>> BEGIN Dataset section

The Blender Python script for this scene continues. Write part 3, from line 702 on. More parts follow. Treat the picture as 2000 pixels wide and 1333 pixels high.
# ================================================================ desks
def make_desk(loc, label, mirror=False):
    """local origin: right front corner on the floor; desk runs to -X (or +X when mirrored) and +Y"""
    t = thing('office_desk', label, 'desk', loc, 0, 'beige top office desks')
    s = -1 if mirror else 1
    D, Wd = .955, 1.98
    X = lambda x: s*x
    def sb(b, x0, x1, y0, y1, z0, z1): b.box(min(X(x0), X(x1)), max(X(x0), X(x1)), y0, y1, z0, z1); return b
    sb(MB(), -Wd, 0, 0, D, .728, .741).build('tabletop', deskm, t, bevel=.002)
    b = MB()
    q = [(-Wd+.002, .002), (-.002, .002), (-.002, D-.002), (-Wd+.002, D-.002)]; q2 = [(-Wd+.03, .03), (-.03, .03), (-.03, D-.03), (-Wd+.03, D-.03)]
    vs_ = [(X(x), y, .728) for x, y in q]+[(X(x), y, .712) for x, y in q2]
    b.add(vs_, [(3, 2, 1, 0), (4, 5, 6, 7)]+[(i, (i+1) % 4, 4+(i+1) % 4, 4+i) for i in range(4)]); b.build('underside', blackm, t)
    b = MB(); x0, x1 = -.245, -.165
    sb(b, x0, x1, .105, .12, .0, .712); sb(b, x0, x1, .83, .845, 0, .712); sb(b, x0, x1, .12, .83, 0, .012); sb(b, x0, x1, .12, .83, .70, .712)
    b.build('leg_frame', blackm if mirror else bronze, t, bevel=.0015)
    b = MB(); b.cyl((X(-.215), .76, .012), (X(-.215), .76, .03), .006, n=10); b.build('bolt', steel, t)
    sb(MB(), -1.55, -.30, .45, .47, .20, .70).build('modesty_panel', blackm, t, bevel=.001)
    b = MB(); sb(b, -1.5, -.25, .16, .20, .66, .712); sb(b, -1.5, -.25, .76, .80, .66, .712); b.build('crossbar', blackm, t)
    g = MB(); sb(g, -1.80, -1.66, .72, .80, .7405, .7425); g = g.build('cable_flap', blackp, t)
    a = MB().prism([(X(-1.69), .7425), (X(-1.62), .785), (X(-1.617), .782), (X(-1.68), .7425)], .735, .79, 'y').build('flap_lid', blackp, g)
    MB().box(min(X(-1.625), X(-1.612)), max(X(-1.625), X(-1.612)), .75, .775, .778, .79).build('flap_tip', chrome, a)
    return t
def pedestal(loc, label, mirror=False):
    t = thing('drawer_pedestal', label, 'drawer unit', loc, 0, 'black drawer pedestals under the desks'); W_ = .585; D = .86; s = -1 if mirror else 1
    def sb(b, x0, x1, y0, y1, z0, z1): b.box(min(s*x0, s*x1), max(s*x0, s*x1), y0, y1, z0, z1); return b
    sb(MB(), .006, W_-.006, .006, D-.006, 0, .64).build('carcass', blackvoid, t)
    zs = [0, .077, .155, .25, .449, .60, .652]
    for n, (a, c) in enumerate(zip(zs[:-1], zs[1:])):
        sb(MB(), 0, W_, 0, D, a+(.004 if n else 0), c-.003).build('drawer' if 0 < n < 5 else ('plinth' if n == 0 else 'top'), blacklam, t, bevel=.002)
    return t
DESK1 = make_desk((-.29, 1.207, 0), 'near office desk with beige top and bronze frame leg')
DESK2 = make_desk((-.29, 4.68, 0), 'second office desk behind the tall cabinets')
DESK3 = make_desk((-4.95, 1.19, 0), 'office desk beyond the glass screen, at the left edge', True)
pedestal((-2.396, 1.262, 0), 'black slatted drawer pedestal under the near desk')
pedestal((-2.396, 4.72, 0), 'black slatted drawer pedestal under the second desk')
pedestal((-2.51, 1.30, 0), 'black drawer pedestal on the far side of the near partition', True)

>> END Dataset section

Written exercise:
Faithfully transcribe the whole of the data.

Response to this exercise:
The Blender Python script for this scene continues. Write part 3, from line 702 on. More parts follow. Treat the picture as 2000 pixels wide and 1333 pixels high.
# ================================================================ desks
def make_desk(loc, label, mirror=False):
    """local origin: right front corner on the floor; desk runs to -X (or +X when mirrored) and +Y"""
    t = thing('office_desk', label, 'desk', loc, 0, 'beige top office desks')
    s = -1 if mirror else 1
    D, Wd = .955, 1.98
    X = lambda x: s*x
    def sb(b, x0, x1, y0, y1, z0, z1): b.box(min(X(x0), X(x1)), max(X(x0), X(x1)), y0, y1, z0, z1); return b
    sb(MB(), -Wd, 0, 0, D, .728, .741).build('tabletop', deskm, t, bevel=.002)
    b = MB()
    q = [(-Wd+.002, .002), (-.002, .002), (-.002, D-.002), (-Wd+.002, D-.002)]; q2 = [(-Wd+.03, .03), (-.03, .03), (-.03, D-.03), (-Wd+.03, D-.03)]
    vs_ = [(X(x), y, .728) for x, y in q]+[(X(x), y, .712) for x, y in q2]
    b.add(vs_, [(3, 2, 1, 0), (4, 5, 6, 7)]+[(i, (i+1) % 4, 4+(i+1) % 4, 4+i) for i in range(4)]); b.build('underside', blackm, t)
    b = MB(); x0, x1 = -.245, -.165
    sb(b, x0, x1, .105, .12, .0, .712); sb(b, x0, x1, .83, .845, 0, .712); sb(b, x0, x1, .12, .83, 0, .012); sb(b, x0, x1, .12, .83, .70, .712)
    b.build('leg_frame', blackm if mirror else bronze, t, bevel=.0015)
    b = MB(); b.cyl((X(-.215), .76, .012), (X(-.215), .76, .03), .006, n=10); b.build('bolt', steel, t)
    sb(MB(), -1.55, -.30, .45, .47, .20, .70).build('modesty_panel', blackm, t, bevel=.001)
    b = MB(); sb(b, -1.5, -.25, .16, .20, .66, .712); sb(b, -1.5, -.25, .76, .80, .66, .712); b.build('crossbar', blackm, t)
    g = MB(); sb(g, -1.80, -1.66, .72, .80, .7405, .7425); g = g.build('cable_flap', blackp, t)
    a = MB().prism([(X(-1.69), .7425), (X(-1.62), .785), (X(-1.617), .782), (X(-1.68), .7425)], .735, .79, 'y').build('flap_lid', blackp, g)
    MB().box(min(X(-1.625), X(-1.612)), max(X(-1.625), X(-1.612)), .75, .775, .778, .79).build('flap_tip', chrome, a)
    return t
def pedestal(loc, label, mirror=False):
    t = thing('drawer_pedestal', label, 'drawer unit', loc, 0, 'black drawer pedestals under the desks'); W_ = .585; D = .86; s = -1 if mirror else 1
    def sb(b, x0, x1, y0, y1, z0, z1): b.box(min(s*x0, s*x1), max(s*x0, s*x1), y0, y1, z0, z1); return b
    sb(MB(), .006, W_-.006, .006, D-.006, 0, .64).build('carcass', blackvoid, t)
    zs = [0, .077, .155, .25, .449, .60, .652]
    for n, (a, c) in enumerate(zip(zs[:-1], zs[1:])):
        sb(MB(), 0, W_, 0, D, a+(.004 if n else 0), c-.003).build('drawer' if 0 < n < 5 else ('plinth' if n == 0 else 'top'), blacklam, t, bevel=.002)
    return t
DESK1 = make_desk((-.29, 1.207, 0), 'near office desk with beige top and bronze frame leg')
DESK2 = make_desk((-.29, 4.68, 0), 'second office desk behind the tall cabinets')
DESK3 = make_desk((-4.95, 1.19, 0), 'office desk beyond the glass screen, at the left edge', True)
pedestal((-2.396, 1.262, 0), 'black slatted drawer pedestal under the near desk')
pedestal((-2.396, 4.72, 0), 'black slatted drawer pedestal under the second desk')
pedestal((-2.51, 1.30, 0), 'black drawer pedestal on the far side of the near partition', True)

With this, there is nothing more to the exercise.